South Korea’s parliament approved this year’s government budget bill late on Saturday, just half an hour before the new year began and after a near month-long delay due to disputes between the ruling and opposition parties.
The 325.4 trillion won (US$282.5 billion) budget bill, little changed in size from the government’s earlier proposal, aims to boost welfare spending in a year when two nationwide elections will he held.
The government still aims to cut the fiscal deficit to 1.1 percent of GDP this year from last year’s target of 2 percent by scaling down construction and other spending, the finance ministry said in a statement.
Government debt is set to fall to 33.3 percent of GDP this year from a projected 35.1 percent last year, although the absolute amount is set to rise slightly, the ministry said.
South Korea President Lee Myung-bak’s party has suffered defeats in a few recent by-elections and re-elections amid a public outcry over high inflation and slow income growth, and he has been moving to boost welfare spending to woo back voters.

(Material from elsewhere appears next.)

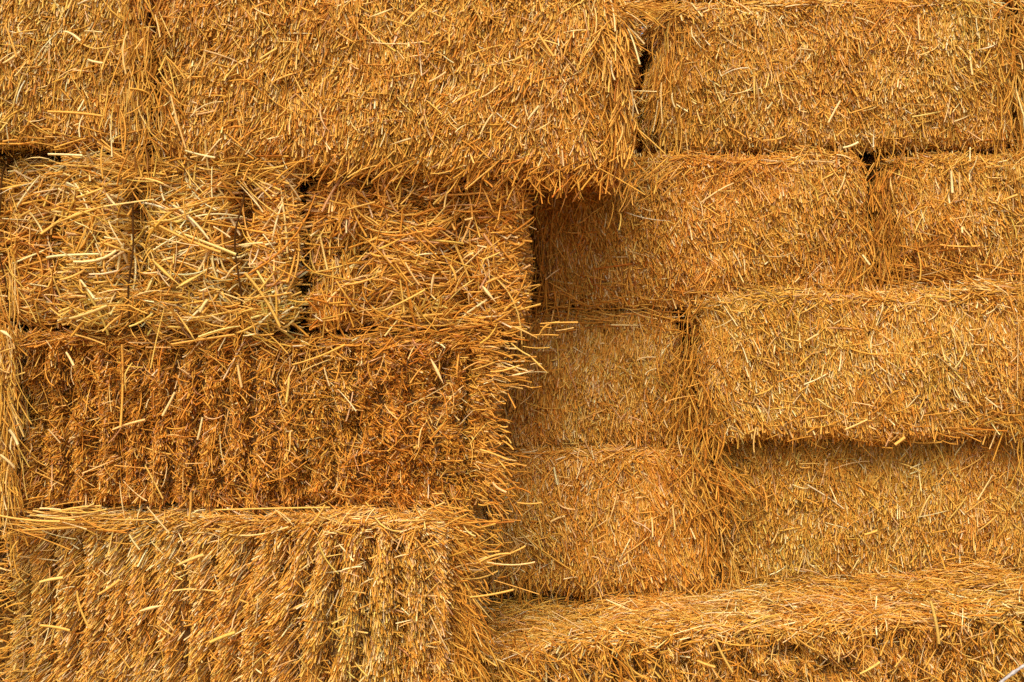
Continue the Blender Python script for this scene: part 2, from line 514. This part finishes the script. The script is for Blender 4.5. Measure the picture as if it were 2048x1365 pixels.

Welfare spending is set to grow by 7.2 percent to 92.6 trillion won, or 28.5 percent of the total planned spending, outpacing a 5.3 percent rise in total spending.
South Korea’s single-chamber National Assembly missed the Dec. 2 deadline as opposition parties had boycotted in protest at the ruling party’s ratification of the free trade pact with the US in late November.
The main opposition Democratic Party, with about 30 percent of the total seats, stayed away on Saturday in protest at failed negotiations over other issues, but did not block the vote by the majority-holding ruling party, state media reported.
The government expects the country’s economy, the fourth-largest in Asia, to keep growing despite cooling demand from debt-stricken Europe, but it kept growth in overall budget spending lower than its projected revenue growth.